File No. 893.811/85.

Chargé Williams to the Secretary of State.

No. 828.]

Sir: I have the honor to forward a number of copies of Mr. C. D. Jameson’s Conservancy Report, which Mr. Jameson is forwarding to the Department at the request of the American Consul General at Shanghai.

I have [etc.]

E. T. Williams
.
[Page 97]
[Inclosure—Extracts.]

Preliminary Report of Charles Davis Jameson, Mem. Am. Soc. C. E., American Red Cross Engineer.

In those portions of Anhui and Kiangsu which lie north of the Huai River, the Hungtze Lake and the old bed of the Yellow River, south of the Province of Shantung and the present bed of the Yellow River, and extending east and west from the sea to the Ke River, is a section of country which has known but little rest from floods and subsequent famines for the last two thousand five hundred years. * * *

During the last ten or twenty years the frightful suffering due to these floods has been brought to the notice of western nations through the foreign missionaries, and year after year hundreds of thousands or even millions of dollars have been poured into China for the relief of the sufferers, three-quarters from the United States and most of the remainder from Canada. Year after year this money from outside has gone to feed China’s starving millions, and much of China’s money has gone the same way, but in all these years China has not made one single effort to have the cause of these almost annually recurring floods investigated, and to ascertain whether it were not possible to lower the flood level and thus do away with the cause of the famines. * * *

During the summer of 1911 the National Committee of the American Red Cross and the Department of State decided that an engineer should be sent to China to make a thorough examination of this flood and famine region, with a view to designing some scheme by means of which the flood level could be lowered, the rivers properly trained, and the swamps and shallow lakes drained and made available for agriculture. Through the American Legation in Peking this offer was conveyed to the Chinese Government, which accepted it with much pleasure, stating that it would furnish all the assistance the American engineer might need in the way of survey parties, etc., and would also pay the field expenses of such parties and the expenses of the American engineer from the time of the arrival in China until his preliminary examination and work were completed, the National American Red Cross paying the salary of the engineer sent. I had the honor to be appointed by the National Committee of the American Red Cross with the approval of the Department of State for this work, and arrived in Peking on July 16, 1911.

[Here follows the technical engineering report and recommendations.]

The estimated cost of the work outlined in this report will be about 35,000,000 Mexican dollars, and the time necessary for its completion—provided no delays are occasioned by lack of money at the time when it is needed—will be from six to seven years.
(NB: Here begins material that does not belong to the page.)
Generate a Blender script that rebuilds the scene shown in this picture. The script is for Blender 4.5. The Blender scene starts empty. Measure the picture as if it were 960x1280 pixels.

As to the results which will be obtained after the completion of the work, they will be: the doing away of all but abnormal floods over an area of some 17,000 square miles, the draining of this whole area and the lowering of the flood level to such an extent that in all but abnormal years two crops will be possible each year where under present conditions two crops in five years is the rule.

In addition to this improvement in land which is now supposed to be under cultivation, there will also be reclaimed some 6,000,000 Chinese mou of land which is now absolutely valueless, being covered with shallow lakes or swamps.

There will also be a saving of the cost of the annual famine relief, which for many years has been poured by millions and millions of dollars into this section of China.

The moral results will be the elimination of the suffering, starvation and degeneration of several millions of people, who now are fast becoming beggars and robbers; the turning into producers of these millions who now are not only non-producers but are becoming a menace to the country and cause of unrest and lawlessness.

In view of these obtainable results, the expenditure of this vast sum of money for the conservancy of this region is not only justifiable from a financial point of view but is a moral necessity for the good name of China.